If your garden is genuinely exposed or you want permanent, all-day cover, a fixed aluminium pergola is the more sensible long-term answer (our pergola buying guide walks through that choice), and our furniture bundles pair shade and seating at a better combined price.

Explore the Parasol Collection

Frequently asked questions

Which parasol fabric lasts the longest?

Premium woven acrylic generally lasts longest, often 10 years or more with care, because it resists UV fading and rot well. That said, dyeing method matters too: a solution-dyed fabric of any type will usually outlast a surface-dyed one, so a good solution-dyed polyester can outlive a cheaper piece-dyed acrylic.

Is olefin or polyester better for a parasol?

For most UK gardens, olefin is the better all-rounder. It resists stains and mildew, often reaches UPF 50+, and typically lasts 4 to 7 years against polyester’s 2 to 4. Polyester still makes sense for occasional, budget-conscious use, especially if it is solution-dyed and rated UPF 50+.

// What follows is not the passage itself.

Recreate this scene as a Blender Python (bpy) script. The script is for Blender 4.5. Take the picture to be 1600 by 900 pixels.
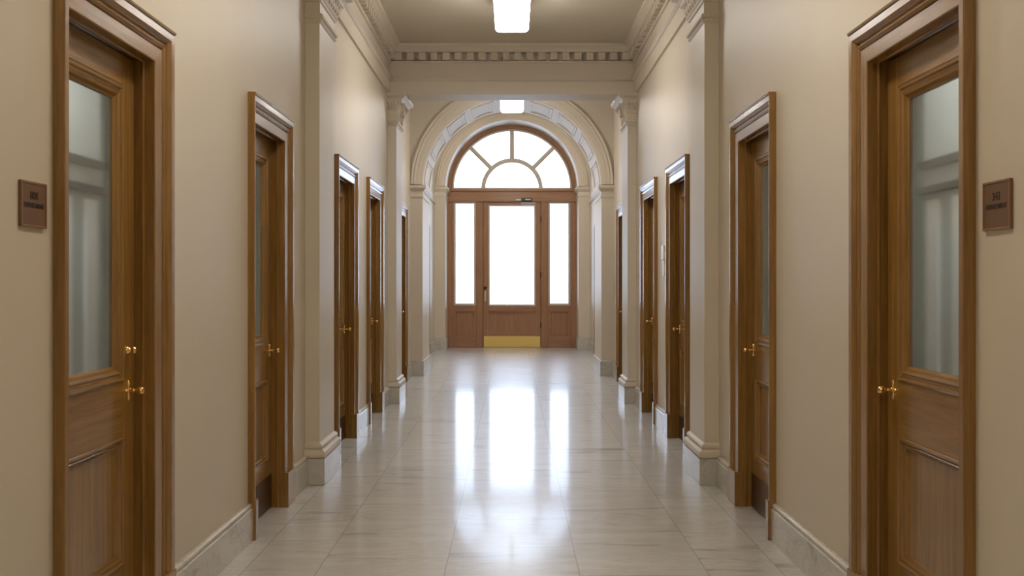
import bpy, bmesh, math, random
from mathutils import Vector, Matrix
PI = math.pi
random.seed(7)
for o in list(bpy.data.objects):
    bpy.data.objects.remove(o)
scene = bpy.context.scene
COL = scene.collection

# ------------------------------------------------------------------ camera
# x to the right, y down the corridor, z up; eye 1.45 m above the floor
cd = bpy.data.cameras.new('camera')
cam = bpy.data.objects.new('camera', cd)
COL.objects.link(cam)
cam.location = (0, 0, 1.45)
cam.rotation_euler = (PI / 2, 0, 0)
cd.sensor_width = 36.0
cd.sensor_fit = 'HORIZONTAL'
cd.lens = 36.0                       # 1600 px focal length in a 1600 px frame
cd.shift_y = -10 / 1600
cd.clip_start = 0.05
scene.camera = cam

# ------------------------------------------------------------------ world, exposure
SKY = (0.68, 0.80, 1.0)
SKY_STRENGTH = 2.6
LAMP = 15.0                          # radiance of the corridor lamp lenses
LAMP_COL = (1.0, 0.955, 0.89)         # lamps in view, and the added one between the arches
FILL_WARM = (1.0, 0.90, 0.74)         # unseen lamps overhead and behind, added as warm fill
w = bpy.data.worlds.new('sky')
scene.world = w
w.use_nodes = True
bg = w.node_tree.nodes['Background']
bg.inputs[0].default_value = (*SKY, 1)
bg.inputs[1].default_value = SKY_STRENGTH
scene.view_settings.view_transform = 'Standard'
scene.view_settings.look = 'None'
scene.view_settings.exposure = 1.03
scene.view_settings.gamma = 1.0
scene.view_settings.use_curve_mapping = False


def area_light(name, loc, rot, sx, sy, power, col):
    ld = bpy.data.lights.new(name, 'AREA')
    ld.shape = 'RECTANGLE'
    ld.size, ld.size_y = sx, sy
    ld.energy = power
    ld.color = col
    o = bpy.data.objects.new(name, ld)
    o.location = loc
    o.rotation_euler = rot
    COL.objects.link(o)
    return o


# daylight portal in the arched opening (only guides the sampling of the sky)
pl = area_light('daylight_portal', (0, 22.62, 2.45), (-PI / 2, 0, 0), 2.9, 4.9, 1, (1, 1, 1))
pl.data.cycles.is_portal = True


# ------------------------------------------------------------------ materials
def nmat(name):
    m = bpy.data.materials.new(name)
    m.use_nodes = True
    nt = m.node_tree
    return m, nt, nt.nodes['Principled BSDF']


def N(nt, t, **kw):
    n = nt.nodes.new(t)
    for k, v in kw.items():
        setattr(n, k, v)
    return n


def paint(name, col, rough=0.42, spec=0.5):
    m, nt, b = nmat(name)
    tc = N(nt, 'ShaderNodeTexCoord')
    no = N(nt, 'ShaderNodeTexNoise')
    no.inputs['Scale'].default_value = 260
    no.inputs['Detail'].default_value = 2
    bu = N(nt, 'ShaderNodeBump')
    bu.inputs['Strength'].default_value = 0.06
    bu.inputs['Distance'].default_value = 0.002
    nt.links.new(tc.outputs['Object'], no.inputs['Vector'])
    nt.links.new(no.outputs['Fac'], bu.inputs['Height'])
    nt.links.new(bu.outputs[0], b.inputs['Normal'])
    n2 = N(nt, 'ShaderNodeTexNoise')
    n2.inputs['Scale'].default_value = 1.3
    n2.inputs['Detail'].default_value = 3
    mx = N(nt, 'ShaderNodeMixRGB')
    mx.inputs[1].default_value = (*col, 1)
    mx.inputs[2].default_value = (*[c * 0.94 for c in col], 1)
    nt.links.new(tc.outputs['Object'], n2.inputs['Vector'])
    nt.links.new(n2.outputs['Fac'], mx.inputs[0])
    nt.links.new(mx.outputs[0], b.inputs['Base Color'])
    b.inputs['Roughness'].default_value = rough
    b.inputs['Specular IOR Level'].default_value = spec
    return m


def wood(name, c1, c2, axis, rough=0.28):
    m, nt, b = nmat(name)
    tc = N(nt, 'ShaderNodeTexCoord')
    mp = N(nt, 'ShaderNodeMapping')
    sc = [34, 34, 34]
    sc[axis] = 1.6
    mp.inputs['Scale'].default_value = sc
    n1 = N(nt, 'ShaderNodeTexNoise')
    n1.inputs['Scale'].default_value = 1.0
    n1.inputs['Detail'].default_value = 5
    n1.inputs['Roughness'].default_value = 0.62
    n1.inputs['Distortion'].default_value = 0.4
    mp2 = N(nt, 'ShaderNodeMapping')
    sc2 = [210, 210, 210]
    sc2[axis] = 9
    mp2.inputs['Scale'].default_value = sc2
    n2 = N(nt, 'ShaderNodeTexNoise')
    n2.inputs['Scale'].default_value = 1.0
    n2.inputs['Detail'].default_value = 2
    L = nt.links.new
    L(tc.outputs['Object'], mp.inputs[0]); L(mp.outputs[0], n1.inputs['Vector'])
    L(tc.outputs['Object'], mp2.inputs[0]); L(mp2.outputs[0], n2.inputs['Vector'])
    ad = N(nt, 'ShaderNodeMath', operation='MULTIPLY_ADD')
    ad.inputs[1].default_value = 0.35
    L(n2.outputs['Fac'], ad.inputs[0]); L(n1.outputs['Fac'], ad.inputs[2])
    cr = N(nt, 'ShaderNodeValToRGB')
    cr.color_ramp.elements[0].position = 0.42
    cr.color_ramp.elements[0].color = (*c2, 1)
    cr.color_ramp.elements[1].position = 0.88
    cr.color_ramp.elements[1].color = (*c1, 1)
    L(ad.outputs[0], cr.inputs[0]); L(cr.outputs[0], b.inputs['Base Color'])
    bu = N(nt, 'ShaderNodeBump')
    bu.inputs['Strength'].default_value = 0.05
    bu.inputs['Distance'].default_value = 0.001
    L(n2.outputs['Fac'], bu.inputs['Height']); L(bu.outputs[0], b.inputs['Normal'])
    b.inputs['Roughness'].default_value = rough
    b.inputs['Coat Weight'].default_value = 0.45
    b.inputs['Coat Roughness'].default_value = 0.16
    return m


def marble_nodes(nt, scale_vec, base, vein):
    L = nt.links.new
    tc = N(nt, 'ShaderNodeTexCoord')
    mp = N(nt, 'ShaderNodeMapping')
    mp.inputs['Scale'].default_value = scale_vec
    L(tc.outputs['Object'], mp.inputs[0])
    n1 = N(nt, 'ShaderNodeTexNoise')
    n1.inputs['Scale'].default_value = 1.0
    n1.inputs['Detail'].default_value = 8
    n1.inputs['Roughness'].default_value = 0.62
    n1.inputs['Distortion'].default_value = 1.3
    L(mp.outputs[0], n1.inputs['Vector'])
    cr = N(nt, 'ShaderNodeValToRGB')
    e = cr.color_ramp.elements
    e[0].position = 0.30; e[0].color = (*vein, 1)
    e[1].position = 0.75; e[1].color = (*[min(1, c * 1.07) for c in base], 1)
    m1 = e.new(0.45); m1.color = (*base, 1)
    m2 = e.new(0.505); m2.color = (*[0.72 * b_ + 0.28 * v_ for b_, v_ in zip(base, vein)], 1)
    m3 = e.new(0.535); m3.color = (*base, 1)
    L(n1.outputs['Fac'], cr.inputs[0])
    return tc, mp, n1, cr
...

What does solution-dyed mean, and why does it matter?

Solution-dyed means the colour is added to the fibre before it is spun, so it runs all the way through rather than sitting on the surface. Because the colour is the fibre, it cannot bleach off in the way surface-dyed fabric does, which is why solution-dyed canopies hold their colour far longer in strong sun.

What UPF rating should a garden parasol have?

Look for UPF 50+, which blocks around 98% of UV and is the practical maximum for outdoor fabric. Budget polyester often sits at UPF 30, which lets noticeably more through. If shade is about protecting skin rather than just cutting glare, treat UPF 50+ as the minimum, especially with children around.

Are garden parasols waterproof?

Very few are truly waterproof. Most quality canopies are highly water-resistant and shrug off light showers thanks to a PU or Teflon-style coating, but prolonged heavy rain will eventually soak through. Lower and cover the parasol when serious rain sets in, and let the canopy dry fully before storing it to avoid mildew.